|
|
|
|
|
by peter_d_sherman
1032 days ago
|
|
>"As an aside, new hardware platforms such as NVIDIA Grace Hopper natively support the Unified Memory programming model through hardware-based memory coherence among all CPUs and GPUs. For such systems, HMM is not required, and in fact, HMM is automatically disabled there. One way to think about this is to observe that HMM is effectively a software-based way of providing the same programming model as an NVIDIA Grace Hopper Superchip." 1) I am curious what the AMD equivalent of nVidia's HMM is, or will be... 2) I am curious if software will be able to be written with HMM (or some higher level abstraction API) such that HMM enabled software will also function on an AMD or other 3rd party GPU... |
|
AMD has much the same variations as nvidia here, some details at https://github.com/amd/amd-lab-notes/blob/release/mi200-memo.... The single memory systems are called APUs. The internet thinks the MI300 (in El Capitan) is one of those. The games consoles and mobile chips are too.

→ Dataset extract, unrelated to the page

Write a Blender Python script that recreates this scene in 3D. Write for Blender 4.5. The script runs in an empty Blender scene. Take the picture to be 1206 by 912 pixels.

I'm not sure what the limits are in terms of arbitrary heterogenous execution if you want to push the boundaries, e.g. can you JIT amdgpu code into memory you got from mmap and have one of the GPU execution units branch to it? I don't see why not, but haven't tried it.
In principle I suppose a page should be able to migrate between nvidia and amdgpu hardware on a machine containing GPUS from both vendors, though that isn't likely to be a well tested path.